* START *

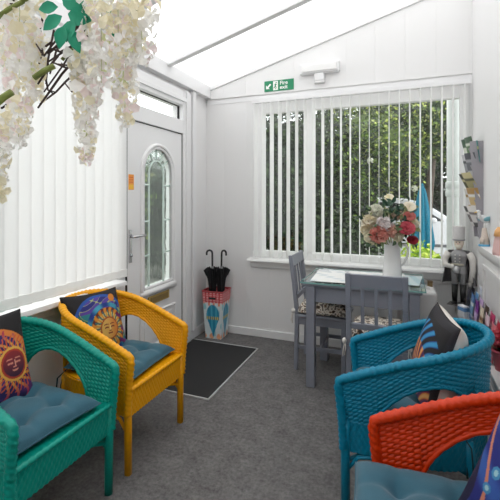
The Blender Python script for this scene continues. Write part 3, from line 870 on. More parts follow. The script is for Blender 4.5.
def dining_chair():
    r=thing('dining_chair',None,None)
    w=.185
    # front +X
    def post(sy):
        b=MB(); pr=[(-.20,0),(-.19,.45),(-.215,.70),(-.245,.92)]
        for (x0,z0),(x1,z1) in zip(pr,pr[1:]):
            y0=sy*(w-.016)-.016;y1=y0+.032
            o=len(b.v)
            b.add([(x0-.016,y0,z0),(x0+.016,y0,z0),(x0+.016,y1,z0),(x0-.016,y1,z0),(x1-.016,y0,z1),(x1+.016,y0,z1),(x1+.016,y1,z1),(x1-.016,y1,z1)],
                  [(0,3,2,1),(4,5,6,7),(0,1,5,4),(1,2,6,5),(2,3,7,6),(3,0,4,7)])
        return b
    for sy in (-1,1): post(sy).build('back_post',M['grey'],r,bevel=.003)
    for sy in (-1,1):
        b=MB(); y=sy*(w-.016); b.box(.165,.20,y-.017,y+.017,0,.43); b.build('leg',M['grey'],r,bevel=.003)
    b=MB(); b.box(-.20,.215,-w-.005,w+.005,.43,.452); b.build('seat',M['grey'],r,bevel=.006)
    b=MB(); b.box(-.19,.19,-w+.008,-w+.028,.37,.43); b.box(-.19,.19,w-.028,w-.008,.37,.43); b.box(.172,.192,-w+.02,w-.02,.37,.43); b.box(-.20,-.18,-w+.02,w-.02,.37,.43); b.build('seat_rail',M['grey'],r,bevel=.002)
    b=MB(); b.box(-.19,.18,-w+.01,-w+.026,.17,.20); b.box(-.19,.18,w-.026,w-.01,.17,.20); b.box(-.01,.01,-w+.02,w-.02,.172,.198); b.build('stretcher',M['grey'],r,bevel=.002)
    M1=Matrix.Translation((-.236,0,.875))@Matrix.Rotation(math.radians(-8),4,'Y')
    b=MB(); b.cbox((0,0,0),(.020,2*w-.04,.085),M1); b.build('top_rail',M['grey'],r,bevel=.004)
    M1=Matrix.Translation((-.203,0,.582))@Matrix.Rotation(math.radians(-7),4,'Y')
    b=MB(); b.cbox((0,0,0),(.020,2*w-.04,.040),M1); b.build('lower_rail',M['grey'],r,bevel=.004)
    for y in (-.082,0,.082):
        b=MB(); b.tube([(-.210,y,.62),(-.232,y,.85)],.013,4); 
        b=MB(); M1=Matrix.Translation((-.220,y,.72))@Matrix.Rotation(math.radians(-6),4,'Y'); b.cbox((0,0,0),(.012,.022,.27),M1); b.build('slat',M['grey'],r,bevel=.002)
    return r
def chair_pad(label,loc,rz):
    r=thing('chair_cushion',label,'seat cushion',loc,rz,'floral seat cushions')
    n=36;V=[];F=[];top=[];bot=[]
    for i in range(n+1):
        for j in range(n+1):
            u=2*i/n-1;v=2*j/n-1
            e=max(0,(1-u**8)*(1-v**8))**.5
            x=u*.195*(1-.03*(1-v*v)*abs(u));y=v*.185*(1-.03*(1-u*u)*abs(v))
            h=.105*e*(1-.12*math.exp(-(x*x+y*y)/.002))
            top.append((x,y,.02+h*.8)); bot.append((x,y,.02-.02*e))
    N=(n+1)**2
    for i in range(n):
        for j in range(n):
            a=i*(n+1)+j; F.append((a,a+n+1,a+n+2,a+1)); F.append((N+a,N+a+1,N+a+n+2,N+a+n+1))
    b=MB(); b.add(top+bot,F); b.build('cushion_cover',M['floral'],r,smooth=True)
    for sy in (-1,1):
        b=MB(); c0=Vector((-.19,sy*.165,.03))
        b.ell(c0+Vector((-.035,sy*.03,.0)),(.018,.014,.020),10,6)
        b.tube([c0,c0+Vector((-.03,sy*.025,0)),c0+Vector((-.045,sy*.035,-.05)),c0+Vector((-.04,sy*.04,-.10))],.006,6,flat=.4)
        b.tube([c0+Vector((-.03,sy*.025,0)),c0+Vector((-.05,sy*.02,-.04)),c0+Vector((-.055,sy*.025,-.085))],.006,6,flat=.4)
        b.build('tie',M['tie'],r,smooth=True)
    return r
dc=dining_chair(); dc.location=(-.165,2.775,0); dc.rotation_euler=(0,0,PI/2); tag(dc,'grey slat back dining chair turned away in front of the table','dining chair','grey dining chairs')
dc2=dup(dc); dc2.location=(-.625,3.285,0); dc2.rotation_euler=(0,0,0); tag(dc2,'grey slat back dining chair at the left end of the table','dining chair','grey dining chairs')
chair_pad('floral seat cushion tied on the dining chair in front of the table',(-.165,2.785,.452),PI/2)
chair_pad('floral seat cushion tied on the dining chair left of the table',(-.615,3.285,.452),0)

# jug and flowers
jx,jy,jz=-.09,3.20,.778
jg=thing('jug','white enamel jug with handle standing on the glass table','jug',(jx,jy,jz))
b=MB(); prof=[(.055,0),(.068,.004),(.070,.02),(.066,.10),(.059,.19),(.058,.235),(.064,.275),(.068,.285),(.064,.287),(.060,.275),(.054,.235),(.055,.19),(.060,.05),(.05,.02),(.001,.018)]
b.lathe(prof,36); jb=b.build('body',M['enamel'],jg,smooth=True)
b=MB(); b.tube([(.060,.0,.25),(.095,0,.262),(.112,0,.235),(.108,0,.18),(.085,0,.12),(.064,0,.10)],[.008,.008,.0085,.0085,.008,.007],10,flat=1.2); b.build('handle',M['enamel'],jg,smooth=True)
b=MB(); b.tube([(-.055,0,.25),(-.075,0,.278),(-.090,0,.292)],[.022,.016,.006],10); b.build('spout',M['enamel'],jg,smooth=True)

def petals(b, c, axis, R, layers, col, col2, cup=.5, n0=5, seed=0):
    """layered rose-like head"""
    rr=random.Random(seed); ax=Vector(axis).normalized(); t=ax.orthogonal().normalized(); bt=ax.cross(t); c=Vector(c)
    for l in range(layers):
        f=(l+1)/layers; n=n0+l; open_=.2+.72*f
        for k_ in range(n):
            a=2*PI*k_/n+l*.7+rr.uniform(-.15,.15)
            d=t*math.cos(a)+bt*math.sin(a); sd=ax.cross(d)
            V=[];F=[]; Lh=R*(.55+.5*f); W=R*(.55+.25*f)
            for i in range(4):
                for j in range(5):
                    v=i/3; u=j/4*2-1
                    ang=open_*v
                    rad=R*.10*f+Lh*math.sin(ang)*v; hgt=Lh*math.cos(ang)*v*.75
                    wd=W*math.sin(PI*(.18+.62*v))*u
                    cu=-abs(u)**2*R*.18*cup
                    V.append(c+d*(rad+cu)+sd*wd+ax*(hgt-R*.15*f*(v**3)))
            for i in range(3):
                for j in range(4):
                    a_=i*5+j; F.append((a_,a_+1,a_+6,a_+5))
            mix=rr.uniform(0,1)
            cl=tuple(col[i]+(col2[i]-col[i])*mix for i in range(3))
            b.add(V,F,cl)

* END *
* START *

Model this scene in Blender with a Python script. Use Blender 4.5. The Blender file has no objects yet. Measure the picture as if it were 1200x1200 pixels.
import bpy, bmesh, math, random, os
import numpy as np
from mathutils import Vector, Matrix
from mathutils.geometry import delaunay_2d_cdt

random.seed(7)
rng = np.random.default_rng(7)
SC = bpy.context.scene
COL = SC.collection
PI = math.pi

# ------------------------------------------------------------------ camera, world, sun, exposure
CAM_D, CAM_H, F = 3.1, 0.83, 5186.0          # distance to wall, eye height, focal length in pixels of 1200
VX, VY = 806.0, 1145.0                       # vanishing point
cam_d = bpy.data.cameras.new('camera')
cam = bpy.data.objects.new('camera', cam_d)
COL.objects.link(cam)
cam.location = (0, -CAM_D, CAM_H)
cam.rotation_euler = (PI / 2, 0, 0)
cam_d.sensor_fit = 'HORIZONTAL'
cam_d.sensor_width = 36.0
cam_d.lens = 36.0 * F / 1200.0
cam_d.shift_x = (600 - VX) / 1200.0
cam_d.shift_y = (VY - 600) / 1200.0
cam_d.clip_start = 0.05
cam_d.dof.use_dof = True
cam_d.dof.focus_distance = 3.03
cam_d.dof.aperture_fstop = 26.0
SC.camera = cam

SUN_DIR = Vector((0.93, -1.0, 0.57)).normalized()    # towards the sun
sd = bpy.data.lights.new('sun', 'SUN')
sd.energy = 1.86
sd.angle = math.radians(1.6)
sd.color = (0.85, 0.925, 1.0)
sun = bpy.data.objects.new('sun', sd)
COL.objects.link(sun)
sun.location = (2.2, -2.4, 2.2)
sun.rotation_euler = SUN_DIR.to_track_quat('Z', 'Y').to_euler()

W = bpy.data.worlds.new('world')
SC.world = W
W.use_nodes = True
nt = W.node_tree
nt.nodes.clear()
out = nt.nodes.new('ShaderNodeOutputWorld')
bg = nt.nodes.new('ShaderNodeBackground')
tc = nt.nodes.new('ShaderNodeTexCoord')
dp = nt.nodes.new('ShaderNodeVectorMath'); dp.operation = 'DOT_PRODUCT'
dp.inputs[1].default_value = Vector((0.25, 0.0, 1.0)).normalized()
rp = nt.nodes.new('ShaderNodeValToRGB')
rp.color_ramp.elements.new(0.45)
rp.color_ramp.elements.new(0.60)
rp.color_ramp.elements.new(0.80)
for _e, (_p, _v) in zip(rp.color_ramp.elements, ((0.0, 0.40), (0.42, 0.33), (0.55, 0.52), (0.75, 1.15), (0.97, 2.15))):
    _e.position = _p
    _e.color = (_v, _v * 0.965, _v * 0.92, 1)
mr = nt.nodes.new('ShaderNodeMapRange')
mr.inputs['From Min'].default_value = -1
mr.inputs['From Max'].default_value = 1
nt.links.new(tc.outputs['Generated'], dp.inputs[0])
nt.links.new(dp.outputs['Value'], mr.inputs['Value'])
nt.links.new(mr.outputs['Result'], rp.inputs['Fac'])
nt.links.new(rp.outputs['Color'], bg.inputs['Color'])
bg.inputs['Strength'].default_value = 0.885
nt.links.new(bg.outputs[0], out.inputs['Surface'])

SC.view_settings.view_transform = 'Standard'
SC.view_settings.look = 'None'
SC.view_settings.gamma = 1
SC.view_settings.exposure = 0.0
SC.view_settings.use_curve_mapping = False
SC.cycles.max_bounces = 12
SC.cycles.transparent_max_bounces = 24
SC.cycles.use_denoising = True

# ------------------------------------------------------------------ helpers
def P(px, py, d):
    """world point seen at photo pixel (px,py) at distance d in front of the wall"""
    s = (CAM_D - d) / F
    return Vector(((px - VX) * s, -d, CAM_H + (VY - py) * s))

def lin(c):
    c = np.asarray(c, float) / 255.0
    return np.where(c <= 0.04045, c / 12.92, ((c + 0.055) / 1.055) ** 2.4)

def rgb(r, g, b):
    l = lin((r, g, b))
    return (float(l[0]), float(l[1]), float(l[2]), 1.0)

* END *

DESCRIPTION OF THE TASK
The lines to return run from the one containing "Model this scene" down to the one containing "PI = math.pi"; give them exactly, both included, and no others.

COMPLETE OUTPUT
Model this scene in Blender with a Python script. Use Blender 4.5. The Blender file has no objects yet. Measure the picture as if it were 1200x1200 pixels.
import bpy, bmesh, math, random, os
import numpy as np
from mathutils import Vector, Matrix
from mathutils.geometry import delaunay_2d_cdt

random.seed(7)
rng = np.random.default_rng(7)
SC = bpy.context.scene
COL = SC.collection
PI = math.pi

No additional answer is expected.